POV-Ray : Newsgroups : povray.off-topic : The Daily WTF [again] : Re: The Daily WTF [again] Server Time
20 Jul 2025 04:26:41 EDT (-0400)
  Re: The Daily WTF [again]  
From: Darren New
Date: 12 Feb 2008 13:25:28
Message: <47b1e498$1@news.povray.org>
Invisible wrote:
> Personally, I don't think so. People have created products like 
> OpenOffice and KOffice and so forth, and they work. Reliably.

Yet, funny enough, when I boot Linux, it screams "FAT support is ALPHA!" 
  Depends on your priorities. I haven't ever had Word actually crash on 
me, either.

> Interesing you should say that. You're aware of course that the fist 
> Amiga was a 16-bit machine, and the later ones were 32-bit?

If you're going to go along that line, the first Windows machine was 
8-bit, and now they're up to 64-bit. :-) The first Amiga was a 32-bit 
machine running on a 16-bit bus.

> And - most importantly - you can take an application written back when 
> we only had 6 bits per pixel, and run it on a screen operating at 8 bits 
> per pixel. And it can share the screen with other applications and 
> change parts of the colour table and so on and so forth, and WORK.

Yeah. Better than X-Windows used to be at the same time.

> [Assuming it does all this through the OS. The Big Problem the Amiga had 
> is that since the hardware is "always" the same, a lot of software 
> bypasses the OS. Obviously this breaks horribly when the hardware 
> changes...]

Yep. On the other hand, the original Amiga books described how to frob 
the hardware.

Note that Windows supports DOS programs that bypass the OS in exactly 
the same way, and it WORKS.

> So Windows is designed to do a bunch of unecessary stuff in the 
> background by default.
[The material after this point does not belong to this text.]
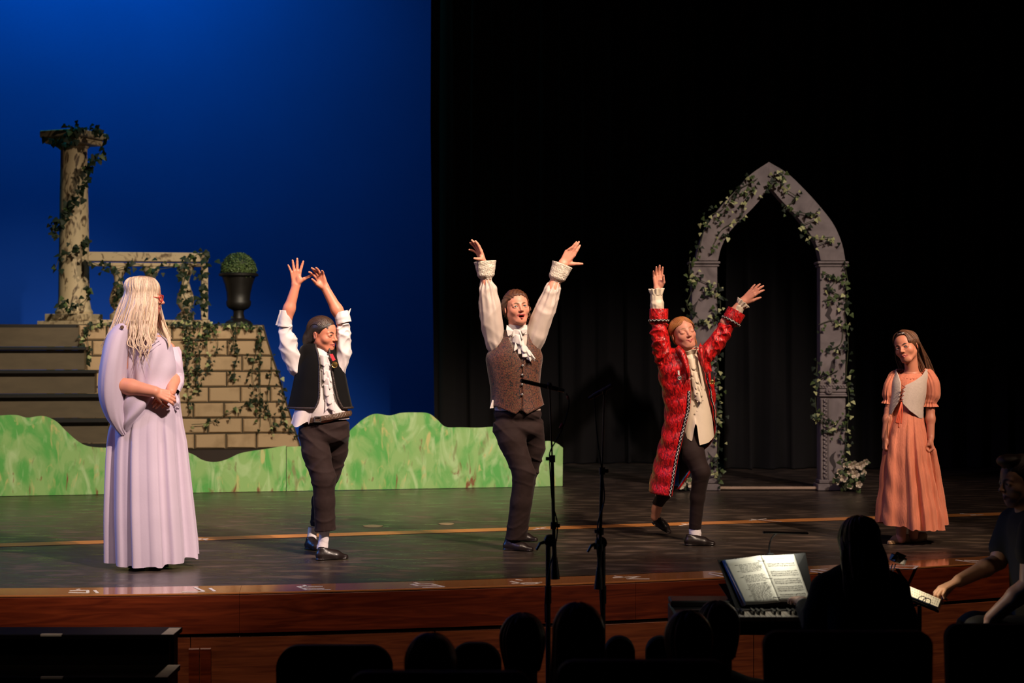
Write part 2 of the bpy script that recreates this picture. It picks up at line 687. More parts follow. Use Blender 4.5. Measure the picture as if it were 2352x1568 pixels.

I consider this a design flaw. What *useful* 
> stuff does Windows do that AmigaDOS doesn't?

It depends who you are. Aren't you the one complaining about lack of USB 
support in your NT machines?

> I mean, sure, it tells you what was happening at the exact instant the 
> crash happened, but how do you find out what the actual problem is?
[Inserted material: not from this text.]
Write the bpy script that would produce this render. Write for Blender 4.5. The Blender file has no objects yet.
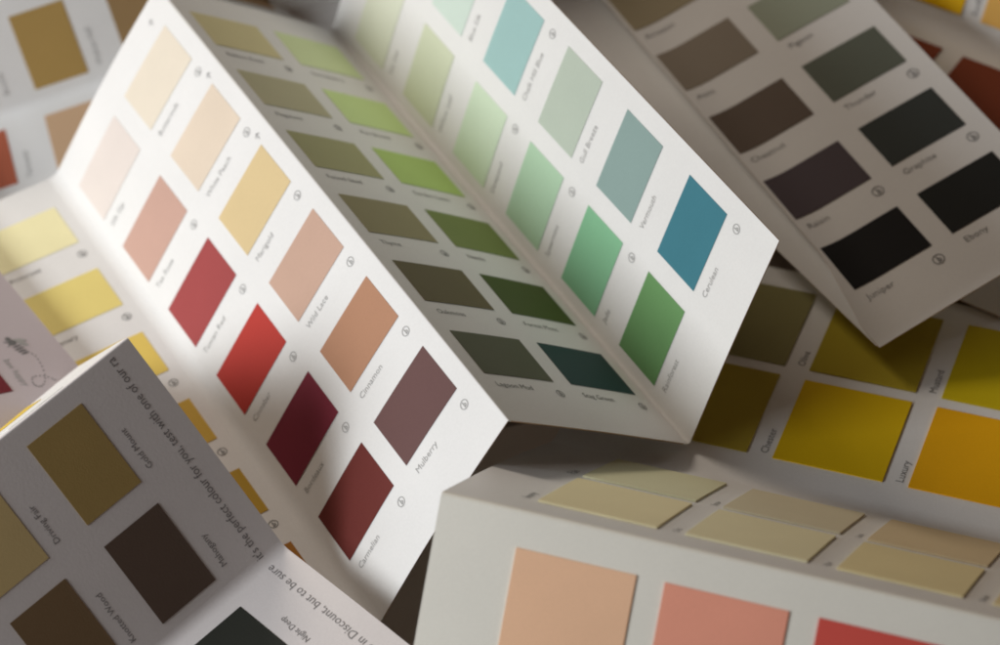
# ---------------------------------------------------------------- paint colour cards, close-up
import bpy, math, random
from mathutils import Vector, Matrix
S = 0.04            # one unit of the layout = 4 cm
C = bpy.context.scene.collection
FPX=2845.52
CAM=[1.9006, -16.904, 23.7475]
ROT=[[0.975093, 0.221798, 0.0], [-0.167795, 0.737679, -0.653969], [-0.145049, 0.63768, 0.756522]]
H_A=[[[-5.389, 6.4609, 0.2221], [-2.507, -0.974, 0.2358]], [[-2.8761, 7.4357, -0.0132], [0.0, 0.0, 0.0]], [[-1.0995, 8.1319, 1.9292], [1.7749, 0.6864, 1.9304]], [[0.6908, 8.821, 0.0144], [3.5386, 1.3617, 0.0]], [[1.9554, 9.2928, 2.3573], [4.8023, 1.8297, 2.3395]]]
H_B=[[[3.2947, 9.7694, 0.0326], [5.8147, 2.1995, -0.144]], [[5.8572, 10.6176, 0.2644], [8.3769, 3.0457, 0.0861]]]
H_F=[[[-4.42, 6.26, -0.4791], [3.5027, 7.1769, -0.2617]], [[-4.7321, 8.9525, -0.4637], [3.1905, 9.869, -0.2464]], [[-4.92, 9.9821, 2.0367], [3.0026, 10.8986, 2.2539]]]
H_C=[[[-0.3616, -2.7314, 0.1761], [5.7764, -6.1854, -0.1262]], [[1.0132, -0.4987, 2.5841], [7.1523, -3.9523, 2.2823]], [[2.1729, 1.766, 0.0923], [8.3116, -1.6873, -0.214]], [[3.842, 4.8201, -0.6473], [9.9807, 1.3669, -0.9536]]]
H_D=[[[-6.0349, -5.7165, 0.6158], [0.6803, -1.414, 0.8765]], [[-7.4757, -3.4474, 0.2661], [-0.7622, 0.8545, 0.5264]], [[-8.5016, -1.9714, 2.2933], [-1.7906, 2.3276, 2.5516]], [[-9.4259, -0.4077, 0.2816], [-2.715, 3.8914, 0.5399]]]
H_E=[[[-7.2624, 7.288, 1.7118], [-4.6835, 1.8706, 1.7118]], [[-4.8353, 8.4435, 0.38], [-2.2563, 3.026, 0.38]]]
H_J=[[[-1.2107, 3.0408, -1.0], [-0.8014, -0.7965, -1.0]], [[3.2293, 2.9194, -1.0], [3.2877, -0.8995, -1.0]]]
H_H=[[[-3.3447, 15.834, 0.8267], [-0.4712, 8.3909, 0.8279]], [[-1.5543, 16.5231, -1.088], [1.3192, 9.0801, -1.0868]]]
H_G=[[[3.0423, 7.1234, -0.75], [7.9504, 2.0625, -0.75]], [[5.5978, 9.6017, -0.75], [10.5059, 4.5408, -0.75]], [[7.2744, 11.2276, 1.9367], [12.1824, 6.1667, 1.9367]]]

random.seed(4)
# layouts: panel width, height, margin, column gap, first row, row pitch, swatch length (v), swatch width (u)
LA = dict(W=2.710, H=7.978, m=.202, g=.269, t=.485, p=1.203, sv=.695, su=1.0)
LC = dict(W=3.560, H=7.05, m=.448, g=.170, t=.819, p=1.453, sv=1.175, su=1.296)
LG = dict(LC, m=.25)
LG1 = dict(LC, m=.25 + (3.560 - 2*1.296 - .17 - .25 - .27))

def lin(c):
    c = c/255.0
    return c/12.92 if c <= .04045 else ((c+.055)/1.055)**2.4
PAPER = .80
def alb(rgb, paper=(240, 240, 240)):
    """albedo of a printed colour, seen beside paper of a known albedo"""
    return tuple(max(.006, min(.92, PAPER*lin(a)/lin(b))) for a, b in zip(rgb, paper))

# ---------------------------------------------------------------- materials
def paper_mat(name, col, rough=.55, grain=.035, bump=.14, spec=.35, scale=900, fibre=260):
    m = bpy.data.materials.new(name); m.use_nodes = True
    nt = m.node_tree; b = nt.nodes['Principled BSDF']
    b.inputs['Roughness'].default_value = rough
    b.inputs['Specular IOR Level'].default_value = spec
    tc = nt.nodes.new('ShaderNodeTexCoord')
    n1 = nt.nodes.new('ShaderNodeTexNoise'); n1.inputs['Scale'].default_value = scale; n1.inputs['Detail'].default_value = 3
    n2 = nt.nodes.new('ShaderNodeTexNoise'); n2.inputs['Scale'].default_value = fibre*.12; n2.inputs['Detail'].default_value = 4
    nt.links.new(tc.outputs['Object'], n1.inputs['Vector']); nt.links.new(tc.outputs['Object'], n2.inputs['Vector'])
    ad = nt.nodes.new('ShaderNodeMath'); ad.operation = 'ADD'
    nt.links.new(n1.outputs['Fac'], ad.inputs[0]); nt.links.new(n2.outputs['Fac'], ad.inputs[1])
    mr = nt.nodes.new('ShaderNodeMapRange'); mr.inputs['From Min'].default_value = .6; mr.inputs['From Max'].default_value = 1.4
    mr.inputs['To Min'].default_value = 1-grain; mr.inputs['To Max'].default_value = 1+grain
    nt.links.new(ad.outputs[0], mr.inputs['Value'])
    vm = nt.nodes.new('ShaderNodeVectorMath'); vm.operation = 'SCALE'; vm.inputs[0].default_value = col[:3]
    nt.links.new(mr.outputs[0], vm.inputs['Scale']); nt.links.new(vm.outputs[0], b.inputs['Base Color'])
    bp = nt.nodes.new('ShaderNodeBump'); bp.inputs['Strength'].default_value = bump; bp.inputs['Distance'].default_value = .0004
    nt.links.new(n1.outputs['Fac'], bp.inputs['Height']); nt.links.new(bp.outputs[0], b.inputs['Normal'])
    return m
WHITE = paper_mat('white_card', (.80, .80, .79))
LILAC = paper_mat('lilac_card', (.54, .485, .51))
MAUVE = paper_mat('mauve_white_card', (.68, .645, .64))
EDGE = paper_mat('cut_card_edge', (.50, .34, .21), grain=.05)
CREAM = paper_mat('cream_card', (.84, .82, .735))
INK = paper_mat('grey_ink', (.15, .15, .15), grain=.0)
MIDINK = paper_mat('mid_grey_ink', (.20, .19, .19), grain=.0)
SOFTINK = paper_mat('light_grey_ink', (.36, .36, .35), grain=.0)
_mc = {}
def chip_mat(col):
    k = tuple(round(c, 4) for c in col)
    if k not in _mc:
        _mc[k] = paper_mat('chip_paint', k, rough=.62, grain=.05, bump=.18, spec=.15, scale=1400)
    return _mc[k]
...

Same way you do for Linux errors. You google the text of the error 
message, or search for it on MSDN.

> If there were anything I could do to find out, I'd do it. Unfortunately, 
> there isn't.

There's lots you can do. You just don't know how. That's why they give 
you the stack dump and such.  "Wow, if only I could read a core file, 
I'd be able to tell which program is dumping core!" :-)

-- 
   Darren New / San Diego, CA, USA (PST)
     On what day did God create the body thetans?